Grandma died in September 2015, and Grandpa had to be moved out with us to Michigan, so the house sat vacant for a few months, as my parents were unable to get the time to come down and do the things necessary to sell the place. I offered to go myself and spend the summer there. I figured, my alternative would be working minimum wage at a grocery store. I got an internship in Philadelphia, and flew out to New Jersey 24 hours after landing back from Africa. After all that excitement, the quiet, dark, house surrounded by trees, hundreds of miles from any friends or relations was a restful change of pace.
What has been especially interesting about this house is that it holds the records not only of my grandparents’ lives, but also their families.
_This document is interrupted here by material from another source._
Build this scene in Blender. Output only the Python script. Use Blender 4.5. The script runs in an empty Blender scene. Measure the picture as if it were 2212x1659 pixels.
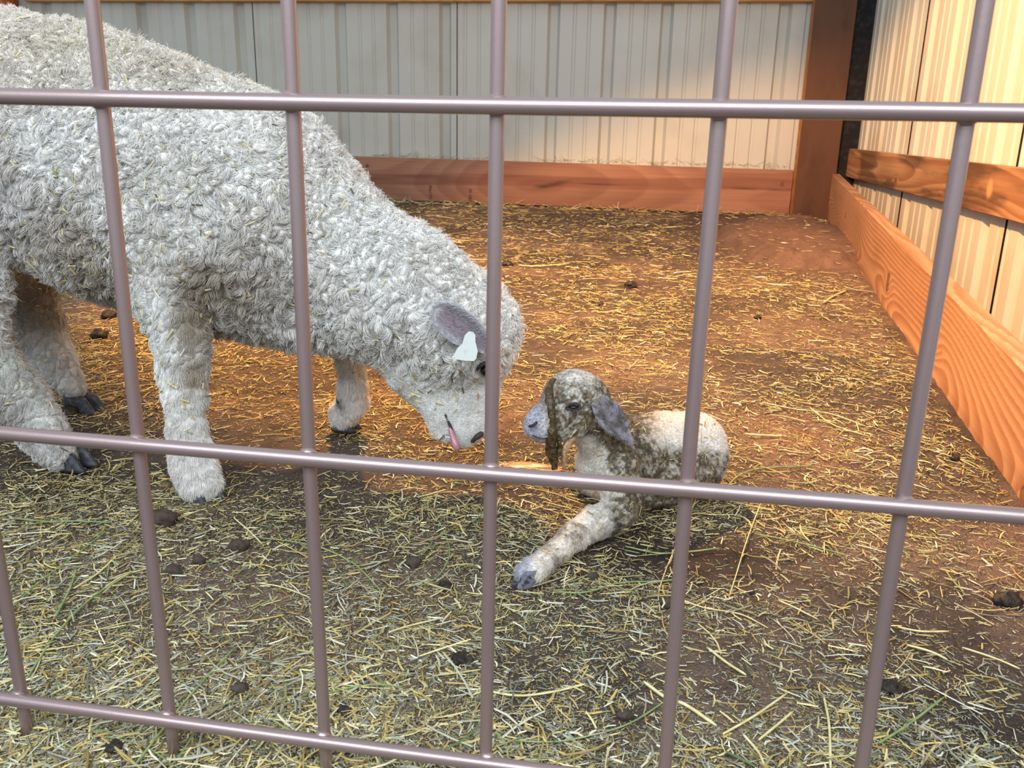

Grandma’s mother lived in the house briefly towards the end of her life, and grandma became the executor of her estate, so there are a lot of documents from her life stowed away in filing cabinets. It’s here that the rabbit hole began.
My great-grandmother, Helen Julia Langsdorf Hubbard, was born in 1905 in Hiroshima, Japan. Her parents, Julia and William Bell Langsdorf, were Presbyterian missionaries at the time. Her mother’s father was named David Stanton Tappan, who served as the President of Miami University in Ohio at the turn of the 20th century. His mother, Oella Tappan (nee Stanton), was the sister of Edwin McMasters Stanton.
If there is an Illuminati, (which there isn’t), then their entire side of the family, the Stantons and the Tappans and Langsdorfs are in it. Helen’s younger brother, William Bell Langsdorf Jr. was the president of Fullerton University, and another brother, David Stanton Langsdorf (Helen called him “Stan” in their frequent letters) was, at the height of his career, the Executive VP of the Bank of America.
And I will still be graduating college with debt.
It was supremely fascinating to read through these old documents. I found a 1907 print of a Japanese Traveler’s guide, with pictures and period advertisements. I found correspondences between far-flung relatives. A note from David Stanton Tappan to his mother in 1865, still in excellent condition and transcripts of speeches given by him later in life on the death of Edwin Stanton and of President McKinley giving me a feel for his voice and beliefs. I read my great-grandmother’s autobiography, and understood her own reasons for many life choices, her regrets and her experiences with family that resonated with problems I have today. It seems that a lack of self-restraint when it comes to conversation is a family trait.
I went online, and using the materials I had, patched up the records of my ancestors, fixing the birth and death dates of a few, adding pictures, and connecting branches that didn’t have the necessary connector. Using my information, I managed to connect my current generation to a lineage of Tappans that stretches back to 1606, with Abraham Toppan, who immigrated from England, and I have some tentative leads that connect him down to the early 1400s.
Before I got to this house, and spent all this time alone, I felt disconnected from the rest of my extended family. I knew nothing about them. I took their existence, their love and their inevitable deaths for granted. I never recognized how special and intelligent my Grandmother, or how tough and resolute my Grandfather was, because they simply occupied roles for me, and the way I defined those roles was by my interaction with them. I’m really ashamed of not seeing them as full people until just before Grandmother’s death. Being able to go back through decades of their inner thoughts, and their goings-on has allowed me to more fully appreciate them, to accept their faults and cherish their strengths, and learn from all of it.
If you can, don’t let the past melt away. These people were just as human as you and I are, and they deserve to be remembered, if nothing else.